Porter opened his report with some statistics on how much variable rates have saved Canadians on their mortgages since 1975. Those stats showed that over the past three decades, homeowners that chose a variable have saved money 84% of the time. Seems like a clear-cut case. But when you also take into consideration that banks now need to cut the discounts on those variable mortgages, in order to make up from money they’re losing with the low interest rate, the margin between variable and fixed grows even smaller, muddying the lines and making the choice not nearly as clear. Porter also says in his report that he predicts the Bank of Canada rate to go up by 4% over the next 4 years and if that happens, homeowners that are now holding a variable rate mortgage will be the ones to suffer the most from it.

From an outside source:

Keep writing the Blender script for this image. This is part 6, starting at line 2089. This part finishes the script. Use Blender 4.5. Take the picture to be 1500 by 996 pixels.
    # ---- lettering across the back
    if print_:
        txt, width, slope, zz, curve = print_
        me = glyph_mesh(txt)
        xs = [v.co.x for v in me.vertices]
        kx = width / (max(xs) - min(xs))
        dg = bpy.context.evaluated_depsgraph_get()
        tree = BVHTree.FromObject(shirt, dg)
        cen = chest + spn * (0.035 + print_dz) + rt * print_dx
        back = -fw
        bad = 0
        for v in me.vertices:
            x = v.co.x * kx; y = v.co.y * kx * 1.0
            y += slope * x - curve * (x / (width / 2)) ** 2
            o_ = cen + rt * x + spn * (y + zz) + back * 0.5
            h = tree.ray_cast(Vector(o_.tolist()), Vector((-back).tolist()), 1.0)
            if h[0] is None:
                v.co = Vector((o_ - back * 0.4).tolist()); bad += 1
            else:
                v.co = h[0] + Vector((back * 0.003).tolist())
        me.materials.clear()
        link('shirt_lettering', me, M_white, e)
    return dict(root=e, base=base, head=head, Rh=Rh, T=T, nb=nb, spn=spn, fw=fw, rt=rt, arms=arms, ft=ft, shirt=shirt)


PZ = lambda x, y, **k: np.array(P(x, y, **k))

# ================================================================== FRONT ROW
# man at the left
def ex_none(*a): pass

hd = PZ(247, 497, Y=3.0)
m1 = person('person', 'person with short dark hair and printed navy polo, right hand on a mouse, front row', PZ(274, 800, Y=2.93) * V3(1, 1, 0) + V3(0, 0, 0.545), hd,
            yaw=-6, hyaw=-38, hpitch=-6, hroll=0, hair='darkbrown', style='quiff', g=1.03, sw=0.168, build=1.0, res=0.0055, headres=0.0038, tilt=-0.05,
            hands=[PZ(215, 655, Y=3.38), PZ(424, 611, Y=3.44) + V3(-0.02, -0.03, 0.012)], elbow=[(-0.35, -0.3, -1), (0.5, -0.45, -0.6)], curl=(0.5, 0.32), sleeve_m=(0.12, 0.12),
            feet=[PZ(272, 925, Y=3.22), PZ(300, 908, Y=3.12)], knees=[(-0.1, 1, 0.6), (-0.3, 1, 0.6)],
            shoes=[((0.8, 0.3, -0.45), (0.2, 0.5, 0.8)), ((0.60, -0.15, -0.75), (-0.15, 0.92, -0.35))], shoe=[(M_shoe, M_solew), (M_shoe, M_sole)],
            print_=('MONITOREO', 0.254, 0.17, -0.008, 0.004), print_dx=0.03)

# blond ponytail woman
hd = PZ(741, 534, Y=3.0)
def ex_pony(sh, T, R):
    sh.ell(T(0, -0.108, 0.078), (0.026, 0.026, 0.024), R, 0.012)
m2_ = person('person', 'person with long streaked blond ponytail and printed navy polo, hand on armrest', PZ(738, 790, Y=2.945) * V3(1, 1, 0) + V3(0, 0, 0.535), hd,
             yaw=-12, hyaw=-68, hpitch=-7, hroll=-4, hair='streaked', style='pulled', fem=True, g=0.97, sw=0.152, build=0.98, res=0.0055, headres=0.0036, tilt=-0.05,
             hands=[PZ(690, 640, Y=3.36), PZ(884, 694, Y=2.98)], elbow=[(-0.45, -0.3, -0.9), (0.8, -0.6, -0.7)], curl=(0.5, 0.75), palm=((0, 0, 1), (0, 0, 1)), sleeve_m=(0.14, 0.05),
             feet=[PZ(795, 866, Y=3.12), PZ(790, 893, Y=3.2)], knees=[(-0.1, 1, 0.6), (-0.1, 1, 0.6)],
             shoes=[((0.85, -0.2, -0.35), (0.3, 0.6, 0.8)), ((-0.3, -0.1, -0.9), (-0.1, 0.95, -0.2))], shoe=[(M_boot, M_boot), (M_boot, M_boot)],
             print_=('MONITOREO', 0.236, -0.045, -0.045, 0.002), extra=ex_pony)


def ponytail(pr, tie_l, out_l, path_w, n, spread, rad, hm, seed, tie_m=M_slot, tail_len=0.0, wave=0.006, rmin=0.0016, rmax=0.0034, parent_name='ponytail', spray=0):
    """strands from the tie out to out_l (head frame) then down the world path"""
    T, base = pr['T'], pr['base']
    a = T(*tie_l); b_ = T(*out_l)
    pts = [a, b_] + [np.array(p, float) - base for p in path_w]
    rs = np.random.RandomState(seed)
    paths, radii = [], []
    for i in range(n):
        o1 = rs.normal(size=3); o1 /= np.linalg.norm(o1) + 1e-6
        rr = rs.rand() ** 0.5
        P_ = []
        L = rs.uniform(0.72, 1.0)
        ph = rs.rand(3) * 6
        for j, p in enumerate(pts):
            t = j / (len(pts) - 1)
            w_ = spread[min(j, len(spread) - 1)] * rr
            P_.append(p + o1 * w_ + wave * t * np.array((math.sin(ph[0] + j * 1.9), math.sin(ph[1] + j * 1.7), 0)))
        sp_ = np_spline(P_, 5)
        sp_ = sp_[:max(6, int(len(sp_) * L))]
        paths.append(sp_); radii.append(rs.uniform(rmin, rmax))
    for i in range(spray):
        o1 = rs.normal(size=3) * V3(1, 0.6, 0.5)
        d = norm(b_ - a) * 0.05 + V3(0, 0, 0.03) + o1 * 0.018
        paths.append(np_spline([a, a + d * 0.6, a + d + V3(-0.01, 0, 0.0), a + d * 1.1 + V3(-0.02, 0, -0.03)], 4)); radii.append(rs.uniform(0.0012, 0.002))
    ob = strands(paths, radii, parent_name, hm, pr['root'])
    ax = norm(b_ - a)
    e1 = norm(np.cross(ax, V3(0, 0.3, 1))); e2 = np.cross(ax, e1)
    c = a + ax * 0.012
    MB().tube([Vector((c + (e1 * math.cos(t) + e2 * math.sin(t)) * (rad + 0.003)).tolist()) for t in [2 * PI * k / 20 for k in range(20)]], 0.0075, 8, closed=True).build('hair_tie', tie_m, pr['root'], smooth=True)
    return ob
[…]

Porter’s sentiments were reiterated by one of his BMO colleagues out in Vancouver. Jennifer Muench, vice president of personal banking in the city, also says that fixed rates will be much easier for homeowners to work with, and that it will save them money in the end. “When you go from variable to fixed,” she says, “what it really does is give you peace of mind. If you are in a situation where you have high costs for your mortgage payments, knowing exactly what your payments will be over a 5 or 10-year period is huge.”
Yes, the debate is clearly still on between variable and fixed, but nothing has changed really in the past 18 months. Banks are still slashing variable discounts, at least partially, and the interest rate still remains incredibly low – giving homeowners with a fixed rate a great deal they haven’t heard of in a long time, if ever. But, before you run out and switch your mortgage to a fixed rate, you must consider the source. BMO has come out with their hugely discounted fixed-rate mortgages for the second time in three months; and it might be a bit promotional that they’re now encouraging everyone to sign up for this kind of deal.
Truthfully, there’s only one person who can tell you what kind of deal is right for you, and that’s a mortgage broker. Wading through the waters of a fixed or variable rate is muddier than ever with interest rates so low. You need a professional that will be able to assess your own individual situation and guide you in the direction that’s right for you. A variable rate will not be right for everyone, but neither will a fixed. And you certainly shouldn’t be swayed just because someone is trying to market their own offers.